KEY POINTS:
The market is at its most expensive since 1987 and investors should expect much lower share returns this year, says the country's largest managed fund.
And AMP Capital Investors investment strategy chief Leo Krippner said investors should not take "stellar" returns for granted.
While AMP had forecast local shares would do it tough late last year "it turns out they beat international shares hands down".
"One of the reasons for that was we had strong merger and acquisition activity."
The firm's New Zealand equities investments put in "a raging performance", returning 13.7 per cent over the December quarter and 36 per cent for the year.
AMP forecast a 10 per cent annual return from such investments this year.
One reason for the more modest outlook was AMP's forecast the economy would grow 2 per cent against 3 per cent for the rest of the world.
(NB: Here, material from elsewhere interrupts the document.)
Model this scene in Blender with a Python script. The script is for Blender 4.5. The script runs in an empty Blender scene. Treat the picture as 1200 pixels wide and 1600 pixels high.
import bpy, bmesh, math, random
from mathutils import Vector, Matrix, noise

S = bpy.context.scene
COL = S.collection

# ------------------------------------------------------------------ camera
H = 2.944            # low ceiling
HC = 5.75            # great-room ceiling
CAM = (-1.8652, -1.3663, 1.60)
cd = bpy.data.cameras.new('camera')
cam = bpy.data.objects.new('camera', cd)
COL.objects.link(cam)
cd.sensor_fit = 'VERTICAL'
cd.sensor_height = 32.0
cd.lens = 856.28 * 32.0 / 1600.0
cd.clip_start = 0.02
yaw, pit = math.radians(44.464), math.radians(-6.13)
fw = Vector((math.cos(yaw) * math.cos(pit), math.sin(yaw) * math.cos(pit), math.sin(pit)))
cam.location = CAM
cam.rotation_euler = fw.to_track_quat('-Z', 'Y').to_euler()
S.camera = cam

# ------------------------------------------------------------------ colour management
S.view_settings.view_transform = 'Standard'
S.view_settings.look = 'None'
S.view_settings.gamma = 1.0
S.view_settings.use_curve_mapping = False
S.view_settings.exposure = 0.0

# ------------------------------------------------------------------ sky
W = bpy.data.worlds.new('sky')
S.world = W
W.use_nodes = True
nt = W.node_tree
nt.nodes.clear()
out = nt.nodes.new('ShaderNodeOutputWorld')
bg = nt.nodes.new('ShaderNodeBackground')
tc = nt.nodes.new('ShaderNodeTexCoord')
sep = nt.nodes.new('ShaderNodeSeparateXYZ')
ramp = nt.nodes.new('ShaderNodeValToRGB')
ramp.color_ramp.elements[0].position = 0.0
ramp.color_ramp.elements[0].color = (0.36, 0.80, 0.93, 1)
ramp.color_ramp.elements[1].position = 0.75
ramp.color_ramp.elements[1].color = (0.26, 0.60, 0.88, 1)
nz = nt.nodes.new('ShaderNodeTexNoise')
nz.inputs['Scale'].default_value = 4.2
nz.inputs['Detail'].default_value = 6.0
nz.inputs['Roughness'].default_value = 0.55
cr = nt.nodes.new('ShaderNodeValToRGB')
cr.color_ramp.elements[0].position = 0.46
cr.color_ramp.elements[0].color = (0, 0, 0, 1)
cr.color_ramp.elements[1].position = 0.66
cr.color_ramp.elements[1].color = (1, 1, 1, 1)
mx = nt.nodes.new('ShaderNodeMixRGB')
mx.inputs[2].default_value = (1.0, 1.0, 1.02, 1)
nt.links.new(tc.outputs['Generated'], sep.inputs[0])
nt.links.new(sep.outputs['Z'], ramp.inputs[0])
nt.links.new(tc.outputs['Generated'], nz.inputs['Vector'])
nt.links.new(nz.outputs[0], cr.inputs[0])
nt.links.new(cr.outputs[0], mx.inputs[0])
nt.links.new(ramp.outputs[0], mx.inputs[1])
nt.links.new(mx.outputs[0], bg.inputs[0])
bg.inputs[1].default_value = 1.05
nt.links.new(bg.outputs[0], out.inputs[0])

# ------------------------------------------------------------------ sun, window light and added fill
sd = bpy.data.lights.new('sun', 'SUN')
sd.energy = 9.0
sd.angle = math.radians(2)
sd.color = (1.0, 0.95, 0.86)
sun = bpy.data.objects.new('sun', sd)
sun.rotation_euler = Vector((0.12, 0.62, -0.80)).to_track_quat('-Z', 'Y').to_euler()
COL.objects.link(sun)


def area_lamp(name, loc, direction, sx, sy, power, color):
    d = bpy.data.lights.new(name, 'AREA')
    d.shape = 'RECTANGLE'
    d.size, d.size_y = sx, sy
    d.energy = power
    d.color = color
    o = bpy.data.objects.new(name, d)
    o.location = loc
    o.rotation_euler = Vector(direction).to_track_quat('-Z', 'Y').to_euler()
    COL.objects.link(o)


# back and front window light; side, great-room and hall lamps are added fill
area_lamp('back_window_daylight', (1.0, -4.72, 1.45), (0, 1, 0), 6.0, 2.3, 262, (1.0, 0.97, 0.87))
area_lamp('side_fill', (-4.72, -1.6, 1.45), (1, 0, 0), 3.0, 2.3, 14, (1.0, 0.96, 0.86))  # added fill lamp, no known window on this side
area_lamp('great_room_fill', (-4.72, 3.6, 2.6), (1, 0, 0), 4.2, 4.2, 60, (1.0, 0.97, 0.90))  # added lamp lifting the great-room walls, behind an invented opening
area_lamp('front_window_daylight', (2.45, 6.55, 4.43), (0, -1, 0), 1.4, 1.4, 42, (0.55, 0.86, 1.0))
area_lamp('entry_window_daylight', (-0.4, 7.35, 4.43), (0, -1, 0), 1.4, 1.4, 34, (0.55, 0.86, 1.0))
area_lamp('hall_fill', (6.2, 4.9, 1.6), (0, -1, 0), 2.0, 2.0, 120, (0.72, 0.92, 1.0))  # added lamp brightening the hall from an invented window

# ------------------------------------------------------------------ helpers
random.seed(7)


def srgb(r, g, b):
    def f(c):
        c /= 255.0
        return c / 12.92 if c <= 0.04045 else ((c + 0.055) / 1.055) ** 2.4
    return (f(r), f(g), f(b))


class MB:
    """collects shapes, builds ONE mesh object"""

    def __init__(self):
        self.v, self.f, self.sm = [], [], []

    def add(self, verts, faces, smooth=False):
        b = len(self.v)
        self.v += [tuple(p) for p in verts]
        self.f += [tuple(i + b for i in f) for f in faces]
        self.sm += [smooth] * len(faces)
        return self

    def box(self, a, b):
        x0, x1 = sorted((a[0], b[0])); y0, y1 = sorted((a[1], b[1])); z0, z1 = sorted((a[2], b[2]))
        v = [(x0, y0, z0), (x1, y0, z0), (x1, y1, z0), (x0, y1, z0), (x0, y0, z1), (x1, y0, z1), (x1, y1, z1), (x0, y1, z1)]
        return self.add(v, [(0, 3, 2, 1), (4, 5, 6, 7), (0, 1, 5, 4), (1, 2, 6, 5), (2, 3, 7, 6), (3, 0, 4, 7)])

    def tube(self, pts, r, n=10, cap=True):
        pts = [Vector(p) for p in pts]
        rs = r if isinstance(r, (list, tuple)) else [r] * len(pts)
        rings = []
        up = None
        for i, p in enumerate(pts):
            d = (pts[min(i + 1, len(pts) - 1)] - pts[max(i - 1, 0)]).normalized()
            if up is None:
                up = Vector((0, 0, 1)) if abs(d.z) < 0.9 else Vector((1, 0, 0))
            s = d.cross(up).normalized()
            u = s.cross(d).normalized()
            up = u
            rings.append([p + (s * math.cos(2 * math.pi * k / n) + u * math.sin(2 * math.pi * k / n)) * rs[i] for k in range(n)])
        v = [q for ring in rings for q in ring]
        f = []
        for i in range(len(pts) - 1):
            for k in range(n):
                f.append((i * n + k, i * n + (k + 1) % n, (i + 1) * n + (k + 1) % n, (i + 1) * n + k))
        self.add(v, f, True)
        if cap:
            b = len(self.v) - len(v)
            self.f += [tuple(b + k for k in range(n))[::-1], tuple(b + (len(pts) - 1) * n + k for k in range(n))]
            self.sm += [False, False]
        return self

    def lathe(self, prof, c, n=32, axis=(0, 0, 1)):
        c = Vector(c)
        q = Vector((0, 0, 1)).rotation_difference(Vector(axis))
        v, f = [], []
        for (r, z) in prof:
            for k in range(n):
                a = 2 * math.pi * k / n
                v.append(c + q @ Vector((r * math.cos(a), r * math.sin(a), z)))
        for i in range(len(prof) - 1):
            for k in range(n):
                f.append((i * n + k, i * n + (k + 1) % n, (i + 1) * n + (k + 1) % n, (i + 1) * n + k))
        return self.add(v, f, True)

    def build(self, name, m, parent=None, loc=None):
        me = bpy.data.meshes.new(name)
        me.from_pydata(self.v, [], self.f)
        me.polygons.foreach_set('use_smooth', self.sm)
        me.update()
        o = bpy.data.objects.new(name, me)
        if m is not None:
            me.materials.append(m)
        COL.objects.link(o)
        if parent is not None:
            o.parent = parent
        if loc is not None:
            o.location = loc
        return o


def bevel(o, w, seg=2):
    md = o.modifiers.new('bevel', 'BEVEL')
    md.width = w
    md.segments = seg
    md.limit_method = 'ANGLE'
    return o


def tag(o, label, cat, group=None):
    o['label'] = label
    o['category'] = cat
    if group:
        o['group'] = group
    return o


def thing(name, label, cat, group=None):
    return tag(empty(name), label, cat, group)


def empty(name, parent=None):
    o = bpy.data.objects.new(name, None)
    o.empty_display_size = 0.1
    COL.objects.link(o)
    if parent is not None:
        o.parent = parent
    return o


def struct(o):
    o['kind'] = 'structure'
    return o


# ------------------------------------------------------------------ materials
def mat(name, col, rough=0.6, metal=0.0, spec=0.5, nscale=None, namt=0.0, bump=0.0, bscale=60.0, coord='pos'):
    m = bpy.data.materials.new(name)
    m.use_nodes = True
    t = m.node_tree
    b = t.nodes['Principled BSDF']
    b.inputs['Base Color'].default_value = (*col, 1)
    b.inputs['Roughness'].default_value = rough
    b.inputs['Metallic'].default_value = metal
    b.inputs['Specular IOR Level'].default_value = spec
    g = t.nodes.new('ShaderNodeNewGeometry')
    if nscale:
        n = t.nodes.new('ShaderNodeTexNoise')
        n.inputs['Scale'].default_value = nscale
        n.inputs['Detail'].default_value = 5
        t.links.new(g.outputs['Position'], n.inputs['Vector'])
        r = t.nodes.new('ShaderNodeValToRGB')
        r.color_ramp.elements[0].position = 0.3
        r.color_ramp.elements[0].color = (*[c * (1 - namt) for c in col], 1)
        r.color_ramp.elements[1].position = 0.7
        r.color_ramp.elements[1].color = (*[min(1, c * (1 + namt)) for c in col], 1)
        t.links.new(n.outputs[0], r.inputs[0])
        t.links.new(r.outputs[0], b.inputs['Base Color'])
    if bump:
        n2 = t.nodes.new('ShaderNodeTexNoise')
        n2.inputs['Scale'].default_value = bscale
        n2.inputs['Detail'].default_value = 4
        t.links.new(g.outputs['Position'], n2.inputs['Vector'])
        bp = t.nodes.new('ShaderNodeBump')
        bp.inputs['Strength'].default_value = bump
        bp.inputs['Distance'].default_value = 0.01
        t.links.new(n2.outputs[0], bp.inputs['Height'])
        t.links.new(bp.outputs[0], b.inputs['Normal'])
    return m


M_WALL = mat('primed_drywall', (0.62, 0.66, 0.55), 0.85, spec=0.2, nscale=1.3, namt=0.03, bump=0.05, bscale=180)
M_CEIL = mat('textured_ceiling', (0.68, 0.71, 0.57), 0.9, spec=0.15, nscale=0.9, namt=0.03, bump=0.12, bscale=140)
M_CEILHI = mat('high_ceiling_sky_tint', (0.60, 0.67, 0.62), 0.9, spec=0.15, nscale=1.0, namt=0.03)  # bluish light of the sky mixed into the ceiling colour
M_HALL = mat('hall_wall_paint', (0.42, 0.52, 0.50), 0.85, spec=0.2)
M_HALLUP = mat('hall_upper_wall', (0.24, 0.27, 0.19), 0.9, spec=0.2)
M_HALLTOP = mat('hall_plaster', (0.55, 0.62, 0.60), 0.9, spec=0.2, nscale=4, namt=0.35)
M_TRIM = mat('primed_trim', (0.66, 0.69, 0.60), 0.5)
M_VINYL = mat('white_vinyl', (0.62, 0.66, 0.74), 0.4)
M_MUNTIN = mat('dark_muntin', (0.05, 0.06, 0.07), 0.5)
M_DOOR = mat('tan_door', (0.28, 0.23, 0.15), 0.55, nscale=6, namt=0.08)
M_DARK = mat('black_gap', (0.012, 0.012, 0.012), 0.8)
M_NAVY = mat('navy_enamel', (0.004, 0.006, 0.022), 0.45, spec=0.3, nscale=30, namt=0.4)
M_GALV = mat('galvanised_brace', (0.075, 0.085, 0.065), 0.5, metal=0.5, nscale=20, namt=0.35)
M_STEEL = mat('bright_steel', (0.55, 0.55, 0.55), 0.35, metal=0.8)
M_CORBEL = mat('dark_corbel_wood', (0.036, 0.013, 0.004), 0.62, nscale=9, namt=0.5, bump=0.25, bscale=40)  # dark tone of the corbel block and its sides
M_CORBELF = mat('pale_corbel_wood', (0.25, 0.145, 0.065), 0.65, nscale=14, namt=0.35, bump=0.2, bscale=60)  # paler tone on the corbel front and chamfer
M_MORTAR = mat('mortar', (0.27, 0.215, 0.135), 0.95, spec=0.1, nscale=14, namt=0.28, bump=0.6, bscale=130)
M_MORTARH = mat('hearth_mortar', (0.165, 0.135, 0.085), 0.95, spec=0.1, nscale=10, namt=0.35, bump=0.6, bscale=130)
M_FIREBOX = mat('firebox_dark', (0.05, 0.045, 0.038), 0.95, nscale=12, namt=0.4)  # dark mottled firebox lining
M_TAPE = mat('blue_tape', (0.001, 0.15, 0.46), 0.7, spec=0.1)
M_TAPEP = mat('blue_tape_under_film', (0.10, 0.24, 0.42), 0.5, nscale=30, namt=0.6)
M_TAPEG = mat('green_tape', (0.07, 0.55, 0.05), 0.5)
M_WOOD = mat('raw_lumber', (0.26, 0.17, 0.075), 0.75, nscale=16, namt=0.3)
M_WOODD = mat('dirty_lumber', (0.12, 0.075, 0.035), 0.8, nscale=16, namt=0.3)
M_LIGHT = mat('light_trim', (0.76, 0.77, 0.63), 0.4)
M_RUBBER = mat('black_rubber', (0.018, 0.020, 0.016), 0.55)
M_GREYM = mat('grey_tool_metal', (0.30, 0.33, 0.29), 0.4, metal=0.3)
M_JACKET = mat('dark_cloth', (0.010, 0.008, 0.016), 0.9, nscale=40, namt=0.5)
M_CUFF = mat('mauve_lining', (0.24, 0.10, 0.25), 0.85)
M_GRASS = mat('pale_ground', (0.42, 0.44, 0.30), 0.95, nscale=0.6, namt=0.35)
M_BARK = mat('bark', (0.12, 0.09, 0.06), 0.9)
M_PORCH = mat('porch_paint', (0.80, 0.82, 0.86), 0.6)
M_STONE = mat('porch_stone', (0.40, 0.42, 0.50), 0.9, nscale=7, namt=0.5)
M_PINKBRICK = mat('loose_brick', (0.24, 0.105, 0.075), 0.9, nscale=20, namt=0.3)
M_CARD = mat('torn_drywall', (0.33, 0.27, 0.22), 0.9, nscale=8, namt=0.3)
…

Also, the market is now very expensive.
The sharemarket is trading at an overall price-to-earnings (p/e) ratio of 17 times. "Basically, it's at a post-1987 peak.
"It shows investors are paying a lot for the earnings in New Zealand companies at the moment.
"The strong run we have had over the last quarter has taken it into territory that does look like it might be a little bit stretched."
Paul Richardson of BT Funds Management agreed, saying a recent survey of local fund managers showed most believed the market was expensive and expected lower returns.
First NZ Capital research manager Barry Lindsay said his firm also agreed with AMP's analysis: "This is no longer a cheap equity market and better opportunities for new investment dollars may lie elsewhere.
"The world market, excluding Japan, is trading at a p/e of 14.5. It raises questions as to why New Zealand is trading on average at a premium in p/e terms to the rest of the world."